> [WHAT YOU NEED TO DO] Copy out every line of the data exactly.
### RECORD LIST ###
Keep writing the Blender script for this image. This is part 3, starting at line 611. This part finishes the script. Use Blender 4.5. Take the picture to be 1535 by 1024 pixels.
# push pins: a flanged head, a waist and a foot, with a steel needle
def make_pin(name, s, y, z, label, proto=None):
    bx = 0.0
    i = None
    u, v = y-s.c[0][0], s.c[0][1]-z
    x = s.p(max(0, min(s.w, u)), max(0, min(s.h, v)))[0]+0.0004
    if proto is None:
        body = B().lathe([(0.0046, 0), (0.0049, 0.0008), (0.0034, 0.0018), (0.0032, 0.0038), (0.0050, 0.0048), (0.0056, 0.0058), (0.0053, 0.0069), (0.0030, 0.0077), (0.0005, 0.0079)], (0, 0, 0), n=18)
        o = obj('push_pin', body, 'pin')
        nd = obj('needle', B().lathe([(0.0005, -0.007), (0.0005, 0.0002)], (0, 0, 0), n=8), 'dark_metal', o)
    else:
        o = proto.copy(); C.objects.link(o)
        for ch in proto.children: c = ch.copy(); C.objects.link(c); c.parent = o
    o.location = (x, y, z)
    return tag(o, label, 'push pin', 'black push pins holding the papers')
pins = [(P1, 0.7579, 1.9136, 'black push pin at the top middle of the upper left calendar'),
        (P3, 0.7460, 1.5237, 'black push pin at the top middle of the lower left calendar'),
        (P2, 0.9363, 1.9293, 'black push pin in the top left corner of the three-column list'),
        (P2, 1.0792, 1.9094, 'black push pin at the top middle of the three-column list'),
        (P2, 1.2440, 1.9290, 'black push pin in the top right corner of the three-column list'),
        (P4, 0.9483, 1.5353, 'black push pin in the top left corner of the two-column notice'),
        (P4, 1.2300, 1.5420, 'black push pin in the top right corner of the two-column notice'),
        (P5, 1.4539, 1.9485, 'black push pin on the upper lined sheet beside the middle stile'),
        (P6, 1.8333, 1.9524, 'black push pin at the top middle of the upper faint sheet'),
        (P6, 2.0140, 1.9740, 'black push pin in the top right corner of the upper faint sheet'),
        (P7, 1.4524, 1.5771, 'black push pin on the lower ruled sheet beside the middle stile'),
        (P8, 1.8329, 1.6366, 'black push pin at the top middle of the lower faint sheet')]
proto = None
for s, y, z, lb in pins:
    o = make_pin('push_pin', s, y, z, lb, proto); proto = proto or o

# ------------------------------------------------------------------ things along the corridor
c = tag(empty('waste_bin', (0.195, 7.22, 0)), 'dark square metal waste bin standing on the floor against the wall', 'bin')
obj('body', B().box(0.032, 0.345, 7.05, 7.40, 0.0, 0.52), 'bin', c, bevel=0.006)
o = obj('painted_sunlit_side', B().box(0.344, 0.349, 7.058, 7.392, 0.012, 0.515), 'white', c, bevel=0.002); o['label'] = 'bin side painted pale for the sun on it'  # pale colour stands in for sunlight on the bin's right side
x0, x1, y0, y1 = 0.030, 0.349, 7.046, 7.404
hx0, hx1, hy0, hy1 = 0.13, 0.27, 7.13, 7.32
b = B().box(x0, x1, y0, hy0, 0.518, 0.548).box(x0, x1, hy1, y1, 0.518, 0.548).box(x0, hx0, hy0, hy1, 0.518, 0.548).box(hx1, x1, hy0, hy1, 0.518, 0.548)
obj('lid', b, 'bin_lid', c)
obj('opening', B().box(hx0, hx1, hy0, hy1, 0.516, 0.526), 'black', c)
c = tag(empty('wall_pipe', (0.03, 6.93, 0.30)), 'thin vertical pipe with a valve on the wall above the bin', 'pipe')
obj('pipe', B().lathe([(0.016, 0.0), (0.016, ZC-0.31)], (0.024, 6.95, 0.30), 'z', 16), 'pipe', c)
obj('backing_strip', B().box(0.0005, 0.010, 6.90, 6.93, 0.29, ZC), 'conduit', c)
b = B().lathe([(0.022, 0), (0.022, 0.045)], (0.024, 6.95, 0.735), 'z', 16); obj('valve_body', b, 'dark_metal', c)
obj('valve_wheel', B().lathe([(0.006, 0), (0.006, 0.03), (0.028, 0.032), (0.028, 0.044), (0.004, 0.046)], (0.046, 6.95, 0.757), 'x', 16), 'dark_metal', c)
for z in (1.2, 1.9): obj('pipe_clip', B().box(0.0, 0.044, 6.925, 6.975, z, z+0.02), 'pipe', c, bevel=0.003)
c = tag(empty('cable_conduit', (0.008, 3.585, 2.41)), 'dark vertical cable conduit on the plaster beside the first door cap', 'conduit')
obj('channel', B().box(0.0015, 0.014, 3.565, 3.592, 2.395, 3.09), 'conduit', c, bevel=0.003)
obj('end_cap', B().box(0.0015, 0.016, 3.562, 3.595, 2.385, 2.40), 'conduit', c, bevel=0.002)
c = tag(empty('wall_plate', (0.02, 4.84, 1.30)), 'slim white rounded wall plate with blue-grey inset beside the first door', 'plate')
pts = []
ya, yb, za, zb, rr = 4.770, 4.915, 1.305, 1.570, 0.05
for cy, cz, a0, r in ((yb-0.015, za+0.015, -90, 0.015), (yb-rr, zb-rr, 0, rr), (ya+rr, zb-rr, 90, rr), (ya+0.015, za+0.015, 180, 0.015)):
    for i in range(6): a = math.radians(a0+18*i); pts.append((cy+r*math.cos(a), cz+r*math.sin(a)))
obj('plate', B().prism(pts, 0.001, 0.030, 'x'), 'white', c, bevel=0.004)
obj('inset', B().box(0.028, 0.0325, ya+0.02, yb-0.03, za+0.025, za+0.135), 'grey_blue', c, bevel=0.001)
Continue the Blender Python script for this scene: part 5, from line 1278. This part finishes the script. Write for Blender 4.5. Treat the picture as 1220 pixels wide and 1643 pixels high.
###
> [EXPECTED ANSWER]
Keep writing the Blender script for this image. This is part 3, starting at line 611. This part finishes the script. Use Blender 4.5. Take the picture to be 1535 by 1024 pixels.
# push pins: a flanged head, a waist and a foot, with a steel needle
def make_pin(name, s, y, z, label, proto=None):
    bx = 0.0
    i = None
    u, v = y-s.c[0][0], s.c[0][1]-z
    x = s.p(max(0, min(s.w, u)), max(0, min(s.h, v)))[0]+0.0004
    if proto is None:
        body = B().lathe([(0.0046, 0), (0.0049, 0.0008), (0.0034, 0.0018), (0.0032, 0.0038), (0.0050, 0.0048), (0.0056, 0.0058), (0.0053, 0.0069), (0.0030, 0.0077), (0.0005, 0.0079)], (0, 0, 0), n=18)
        o = obj('push_pin', body, 'pin')
        nd = obj('needle', B().lathe([(0.0005, -0.007), (0.0005, 0.0002)], (0, 0, 0), n=8), 'dark_metal', o)
    else:
        o = proto.copy(); C.objects.link(o)
        for ch in proto.children: c = ch.copy(); C.objects.link(c); c.parent = o
    o.location = (x, y, z)
    return tag(o, label, 'push pin', 'black push pins holding the papers')
pins = [(P1, 0.7579, 1.9136, 'black push pin at the top middle of the upper left calendar'),
        (P3, 0.7460, 1.5237, 'black push pin at the top middle of the lower left calendar'),
        (P2, 0.9363, 1.9293, 'black push pin in the top left corner of the three-column list'),
        (P2, 1.0792, 1.9094, 'black push pin at the top middle of the three-column list'),
        (P2, 1.2440, 1.9290, 'black push pin in the top right corner of the three-column list'),
        (P4, 0.9483, 1.5353, 'black push pin in the top left corner of the two-column notice'),
        (P4, 1.2300, 1.5420, 'black push pin in the top right corner of the two-column notice'),
        (P5, 1.4539, 1.9485, 'black push pin on the upper lined sheet beside the middle stile'),
        (P6, 1.8333, 1.9524, 'black push pin at the top middle of the upper faint sheet'),
        (P6, 2.0140, 1.9740, 'black push pin in the top right corner of the upper faint sheet'),
        (P7, 1.4524, 1.5771, 'black push pin on the lower ruled sheet beside the middle stile'),
        (P8, 1.8329, 1.6366, 'black push pin at the top middle of the lower faint sheet')]
proto = None
for s, y, z, lb in pins:
    o = make_pin('push_pin', s, y, z, lb, proto); proto = proto or o

# ------------------------------------------------------------------ things along the corridor
c = tag(empty('waste_bin', (0.195, 7.22, 0)), 'dark square metal waste bin standing on the floor against the wall', 'bin')
obj('body', B().box(0.032, 0.345, 7.05, 7.40, 0.0, 0.52), 'bin', c, bevel=0.006)
o = obj('painted_sunlit_side', B().box(0.344, 0.349, 7.058, 7.392, 0.012, 0.515), 'white', c, bevel=0.002); o['label'] = 'bin side painted pale for the sun on it'  # pale colour stands in for sunlight on the bin's right side
x0, x1, y0, y1 = 0.030, 0.349, 7.046, 7.404
hx0, hx1, hy0, hy1 = 0.13, 0.27, 7.13, 7.32
b = B().box(x0, x1, y0, hy0, 0.518, 0.548).box(x0, x1, hy1, y1, 0.518, 0.548).box(x0, hx0, hy0, hy1, 0.518, 0.548).box(hx1, x1, hy0, hy1, 0.518, 0.548)
obj('lid', b, 'bin_lid', c)
obj('opening', B().box(hx0, hx1, hy0, hy1, 0.516, 0.526), 'black', c)
c = tag(empty('wall_pipe', (0.03, 6.93, 0.30)), 'thin vertical pipe with a valve on the wall above the bin', 'pipe')
obj('pipe', B().lathe([(0.016, 0.0), (0.016, ZC-0.31)], (0.024, 6.95, 0.30), 'z', 16), 'pipe', c)
obj('backing_strip', B().box(0.0005, 0.010, 6.90, 6.93, 0.29, ZC), 'conduit', c)
b = B().lathe([(0.022, 0), (0.022, 0.045)], (0.024, 6.95, 0.735), 'z', 16); obj('valve_body', b, 'dark_metal', c)
obj('valve_wheel', B().lathe([(0.006, 0), (0.006, 0.03), (0.028, 0.032), (0.028, 0.044), (0.004, 0.046)], (0.046, 6.95, 0.757), 'x', 16), 'dark_metal', c)
for z in (1.2, 1.9): obj('pipe_clip', B().box(0.0, 0.044, 6.925, 6.975, z, z+0.02), 'pipe', c, bevel=0.003)
c = tag(empty('cable_conduit', (0.008, 3.585, 2.41)), 'dark vertical cable conduit on the plaster beside the first door cap', 'conduit')
obj('channel', B().box(0.0015, 0.014, 3.565, 3.592, 2.395, 3.09), 'conduit', c, bevel=0.003)
obj('end_cap', B().box(0.0015, 0.016, 3.562, 3.595, 2.385, 2.40), 'conduit', c, bevel=0.002)
c = tag(empty('wall_plate', (0.02, 4.84, 1.30)), 'slim white rounded wall plate with blue-grey inset beside the first door', 'plate')
pts = []
ya, yb, za, zb, rr = 4.770, 4.915, 1.305, 1.570, 0.05
for cy, cz, a0, r in ((yb-0.015, za+0.015, -90, 0.015), (yb-rr, zb-rr, 0, rr), (ya+rr, zb-rr, 90, rr), (ya+0.015, za+0.015, 180, 0.015)):
    for i in range(6): a = math.radians(a0+18*i); pts.append((cy+r*math.cos(a), cz+r*math.sin(a)))
obj('plate', B().prism(pts, 0.001, 0.030, 'x'), 'white', c, bevel=0.004)
obj('inset', B().box(0.028, 0.0325, ya+0.02, yb-0.03, za+0.025, za+0.135), 'grey_blue', c, bevel=0.001)
Continue the Blender Python script for this scene: part 5, from line 1278. This part finishes the script. Write for Blender 4.5. Treat the picture as 1220 pixels wide and 1643 pixels high.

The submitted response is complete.